The major elements that turned out such a curry were ath guna–skill and good luck of the cooking person – and the seasoned pot being placed overnight on a glowing dahaiya hearth. Usually the cooking was done outdoors since the pot was extra large, but the final simmering was indoors. A little before the curry was fully cooked, pieces of coconut about two inches long were thrown into the pot.
Two other special curries were katu puhul –a spicy curry of chunky pieces of ash pumpkin which was rid of its skin whole, then vigorously pricked with a fork and cut to pieces. The redish gravy was excellent. A kind of ala kola, large leaves off a marsh plant were picked, washed, rolled into cigar shapes, sun dried and then cooked dry. These two curries with others like karola badun were a must when rice and curry was taken to a relative’s home in a kurini pettiya – reed woven, circular containers.
Served Lunch
I have to mention how the Queen of the Mahagedera kussiya served lunch. We had dinner at table, serving ourselves or being served. Breakfast too which was invariably kiributh made in different forms, like blobs rolled in cut arecanut spathes with polpani inside. But lunch was different in the way it was laid out for us. Grandfather had his lunch in his domain, dished out separately in fine china, table laid with silver cutlery. He did not use his fingers when eating by himself. He would invite us kids but we shied away. Amma’s domain was best for meals.
Maybe there were many outsiders for lunch. Vast amounts of rice and curry were cooked. The kitchen helping girls would lay out the plates: fine china for uncles and any visitors, decorative china soup bowls for Mother and aunts present, and bakelight plates for us kids. The servants had belek pigang. I shudder now but it went unnoticed then – the way it was and not complained about – round shaped arecanut spathes for the rice pounding padu women and garden working men.

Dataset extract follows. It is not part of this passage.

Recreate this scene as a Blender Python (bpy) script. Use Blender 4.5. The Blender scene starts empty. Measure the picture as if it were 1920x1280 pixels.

Grandmother would sit on a stool surrounded by these plates laid on a mat on the ground. The rice thambaheliya (brass pot) would be overturned on a washed, woven square mat with raised sides and the rice evened with a spoon. Then Grandma would ladle the rice to the plates, and the cook woman the curries. The kitchen was filled with delicious aromas and we kids sat on very low kolombas with three legged stools holding our plates.
Those were the days, my friends and Ajantha Perera, of spacious living, ordered and secure. Corruption was not heard of; arguments and fights mild and easily settled; politics left severely to politicians and persons knowing their place and work to be done. However, the caste system accepted by all was an unjust aberration; not even those who were deemed of low caste seemed to notice discrimination. Free education and marching time fortuitously did away with this ignominious societal blemish.